(Entries with scene source code)
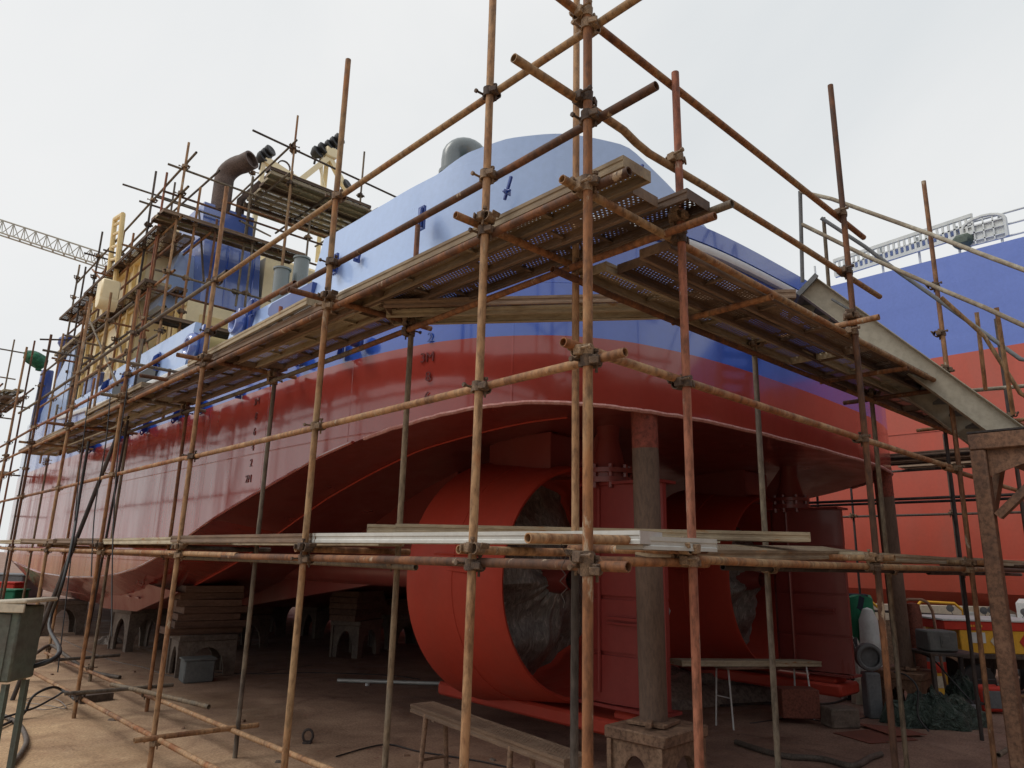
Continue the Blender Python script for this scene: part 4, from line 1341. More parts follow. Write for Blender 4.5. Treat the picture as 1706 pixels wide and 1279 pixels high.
for a, b_, m in (((1.05, 12.05, 9.55), (4.4, 12.05, 9.55), 'grey_pipe'), ((1.05, 12.05, 8.95), (4.6, 12.05, 8.95), 'rust_pipe'), ((1.0, 12.05, 8.45), (4.6, 12.05, 8.42), 'rust_pipe'), ((1.1, 12.05, 7.3), (4.4, 12.05, 7.28), 'grey_pipe'), ((1.1, 12.05, 6.3), (4.0, 12.05, 6.3), 'dark_pipe'),
                 ((1.39, 11.5, 9.72), (1.39, 17.2, 9.6), 'grey_pipe'), ((1.39, 11.7, 9.05), (1.39, 18., 9.0), 'grey_pipe'), ((1.39, 16.5, 9.6), (1.39, 21., 9.55), 'grey_pipe'), ((1.39, 11.8, 8.44), (1.39, 21, 8.4), 'rust_pipe'), ((1.39, 11.8, 7.3), (1.39, 21, 7.3), 'tan_pipe'), ((1.39, 12, 6.1), (1.39, 20, 6.1), 'grey_pipe'),
                 ((2.05, 12., 8.4), (2.05, 20, 8.4), 'rust_pipe'), ((1.1, 14.05, 9.5), (2.9, 14.05, 9.5), 'grey_pipe'), ((1.0, 16.25, 9.0), (2.6, 16.25, 9.0), 'grey_pipe'), ((1.0, 18.45, 9.6), (2.5, 18.45, 9.6), 'dark_pipe'), ((.9, 14.05, 8.4), (2.5, 14.05, 8.4), 'rust_pipe'), ((.9, 16.25, 8.4), (2.5, 16.25, 8.4), 'rust_pipe'),
                 ((.7, 20.6, 7.6), (2.2, 20.6, 7.9), 'dark_pipe'), ((.9, 18.45, 7.3), (2.2, 18.45, 7.3), 'grey_pipe'), ((1.39, 12.1, 5.2), (1.39, 14.2, 7.3), 'tan_pipe'), ((1.39, 14.5, 6.0), (1.39, 17.0, 8.3), 'grey_pipe'), ((1.0, 15.4, 10.4), (3.2, 15.4, 10.4), 'grey_pipe'), ((2.1, 12.2, 9.9), (2.2, 16.5, 10.2), 'grey_pipe')):
    pipe(fun, 'ledger_tube', a, b_, m, n=8)
for x, y, z0, z1, m in ((1.30, 13.1, 5., 9.9, 'red_pipe'), (1.36, 15.2, 5., 9.2, 'rust_pipe'), (1.34, 17.3, 5., 9.0, 'rust_pipe'), (1.32, 19.5, 5.2, 9.6, 'dark_pipe'), (.84, 13.8, 4.0, 7.2, 'rust_pipe'), (.82, 16.1, 4., 7.6, 'tan_pipe'), (.84, 18.3, 4., 7.3, 'rust_pipe'), (2.75, 12.1, 7., 10.0, 'grey_pipe'), (3.6, 12.05, 6.2, 9.2, 'rust_pipe'), (1.7, 12.05, 4.95, 9.3, 'rust_pipe')):
    p = pipe(fun, 'upright_tube', (x, y, z0), (x + random.uniform(-.04, .04), y, z1), m, n=8)
    for z in (5.6, 6.6, 7.3, 8.44):
        if z0 < z < z1: coupler(p, (x, y, z), random.choice((0, 90, -90)), 1.25)
for a, b_, m in (((.86, 12.2, 6.6), (.86, 20.5, 6.6), 'grey_pipe'), ((.86, 12.2, 5.6), (.86, 20, 5.6), 'rust_pipe'), ((1.38, 11.9, 7.95), (1.38, 20.8, 7.95), 'rust_pipe'), ((1.38, 12, 6.6), (1.38, 20.8, 6.6), 'grey_pipe'), ((.7, 14.1, 6.65), (1.7, 14.1, 6.65), 'rust_pipe'), ((.7, 16.2, 6.65), (1.7, 16.2, 6.65), 'grey_pipe'), ((.7, 18.4, 6.65), (1.6, 18.4, 6.65), 'rust_pipe'),
                 ((.86, 12.4, 5.0), (.86, 15.6, 7.0), 'grey_pipe'), ((1.36, 15.0, 7.3), (1.36, 19.0, 9.4), 'rust_pipe'), ((1.1, 12.05, 6.9), (4.3, 12.05, 6.85), 'rust_pipe'), ((2.05, 12.1, 7.35), (2.05, 13.0, 9.2), 'dark_pipe'), ((1.2, 13.15, 9.3), (2.6, 13.15, 9.3), 'grey_pipe')):
    pipe(fun, 'ledger_tube', a, b_, m, n=8)
GF = 'planks around the funnel'
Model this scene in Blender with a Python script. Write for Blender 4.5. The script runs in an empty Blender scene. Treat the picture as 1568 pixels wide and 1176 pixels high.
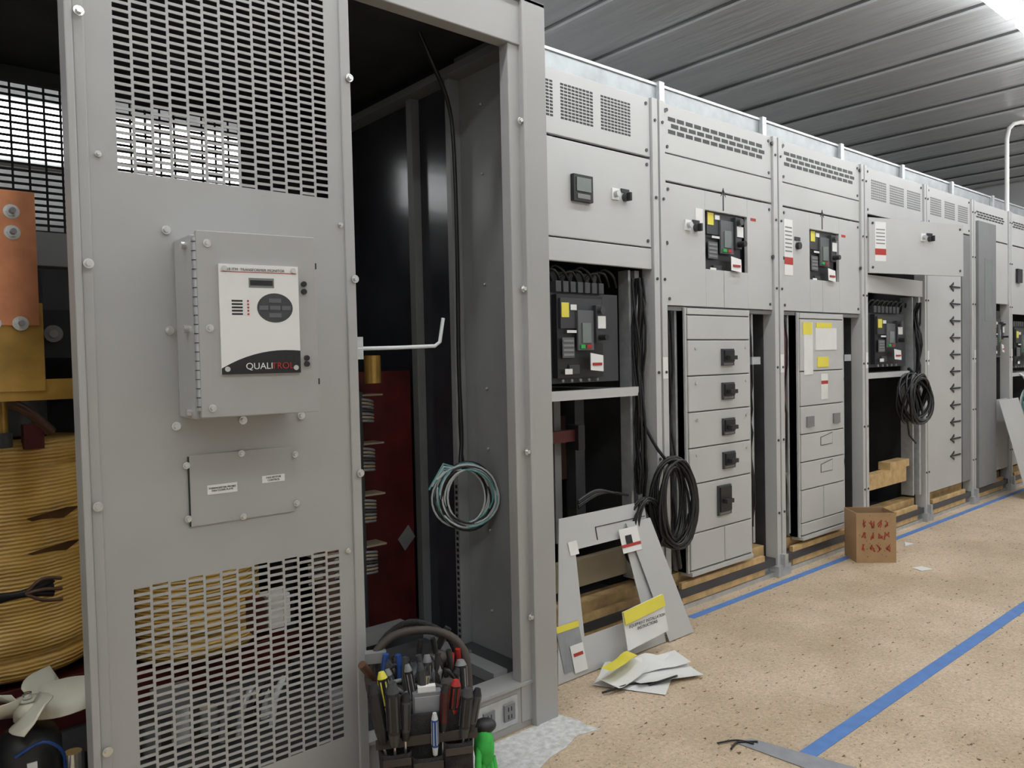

WHAT IS NEEDED: Go back to the records above and write them out exactly, without the pictures.

ANSWER TO THE TASK:
Continue the Blender Python script for this scene: part 4, from line 1341. More parts follow. Write for Blender 4.5. Treat the picture as 1706 pixels wide and 1279 pixels high.
for a, b_, m in (((1.05, 12.05, 9.55), (4.4, 12.05, 9.55), 'grey_pipe'), ((1.05, 12.05, 8.95), (4.6, 12.05, 8.95), 'rust_pipe'), ((1.0, 12.05, 8.45), (4.6, 12.05, 8.42), 'rust_pipe'), ((1.1, 12.05, 7.3), (4.4, 12.05, 7.28), 'grey_pipe'), ((1.1, 12.05, 6.3), (4.0, 12.05, 6.3), 'dark_pipe'),
                 ((1.39, 11.5, 9.72), (1.39, 17.2, 9.6), 'grey_pipe'), ((1.39, 11.7, 9.05), (1.39, 18., 9.0), 'grey_pipe'), ((1.39, 16.5, 9.6), (1.39, 21., 9.55), 'grey_pipe'), ((1.39, 11.8, 8.44), (1.39, 21, 8.4), 'rust_pipe'), ((1.39, 11.8, 7.3), (1.39, 21, 7.3), 'tan_pipe'), ((1.39, 12, 6.1), (1.39, 20, 6.1), 'grey_pipe'),
                 ((2.05, 12., 8.4), (2.05, 20, 8.4), 'rust_pipe'), ((1.1, 14.05, 9.5), (2.9, 14.05, 9.5), 'grey_pipe'), ((1.0, 16.25, 9.0), (2.6, 16.25, 9.0), 'grey_pipe'), ((1.0, 18.45, 9.6), (2.5, 18.45, 9.6), 'dark_pipe'), ((.9, 14.05, 8.4), (2.5, 14.05, 8.4), 'rust_pipe'), ((.9, 16.25, 8.4), (2.5, 16.25, 8.4), 'rust_pipe'),
                 ((.7, 20.6, 7.6), (2.2, 20.6, 7.9), 'dark_pipe'), ((.9, 18.45, 7.3), (2.2, 18.45, 7.3), 'grey_pipe'), ((1.39, 12.1, 5.2), (1.39, 14.2, 7.3), 'tan_pipe'), ((1.39, 14.5, 6.0), (1.39, 17.0, 8.3), 'grey_pipe'), ((1.0, 15.4, 10.4), (3.2, 15.4, 10.4), 'grey_pipe'), ((2.1, 12.2, 9.9), (2.2, 16.5, 10.2), 'grey_pipe')):
    pipe(fun, 'ledger_tube', a, b_, m, n=8)
for x, y, z0, z1, m in ((1.30, 13.1, 5., 9.9, 'red_pipe'), (1.36, 15.2, 5., 9.2, 'rust_pipe'), (1.34, 17.3, 5., 9.0, 'rust_pipe'), (1.32, 19.5, 5.2, 9.6, 'dark_pipe'), (.84, 13.8, 4.0, 7.2, 'rust_pipe'), (.82, 16.1, 4., 7.6, 'tan_pipe'), (.84, 18.3, 4., 7.3, 'rust_pipe'), (2.75, 12.1, 7., 10.0, 'grey_pipe'), (3.6, 12.05, 6.2, 9.2, 'rust_pipe'), (1.7, 12.05, 4.95, 9.3, 'rust_pipe')):
    p = pipe(fun, 'upright_tube', (x, y, z0), (x + random.uniform(-.04, .04), y, z1), m, n=8)
    for z in (5.6, 6.6, 7.3, 8.44):
        if z0 < z < z1: coupler(p, (x, y, z), random.choice((0, 90, -90)), 1.25)
for a, b_, m in (((.86, 12.2, 6.6), (.86, 20.5, 6.6), 'grey_pipe'), ((.86, 12.2, 5.6), (.86, 20, 5.6), 'rust_pipe'), ((1.38, 11.9, 7.95), (1.38, 20.8, 7.95), 'rust_pipe'), ((1.38, 12, 6.6), (1.38, 20.8, 6.6), 'grey_pipe'), ((.7, 14.1, 6.65), (1.7, 14.1, 6.65), 'rust_pipe'), ((.7, 16.2, 6.65), (1.7, 16.2, 6.65), 'grey_pipe'), ((.7, 18.4, 6.65), (1.6, 18.4, 6.65), 'rust_pipe'),
                 ((.86, 12.4, 5.0), (.86, 15.6, 7.0), 'grey_pipe'), ((1.36, 15.0, 7.3), (1.36, 19.0, 9.4), 'rust_pipe'), ((1.1, 12.05, 6.9), (4.3, 12.05, 6.85), 'rust_pipe'), ((2.05, 12.1, 7.35), (2.05, 13.0, 9.2), 'dark_pipe'), ((1.2, 13.15, 9.3), (2.6, 13.15, 9.3), 'grey_pipe')):
    pipe(fun, 'ledger_tube', a, b_, m, n=8)
GF = 'planks around the funnel'
Model this scene in Blender with a Python script. Write for Blender 4.5. The script runs in an empty Blender scene. Treat the picture as 1568 pixels wide and 1176 pixels high.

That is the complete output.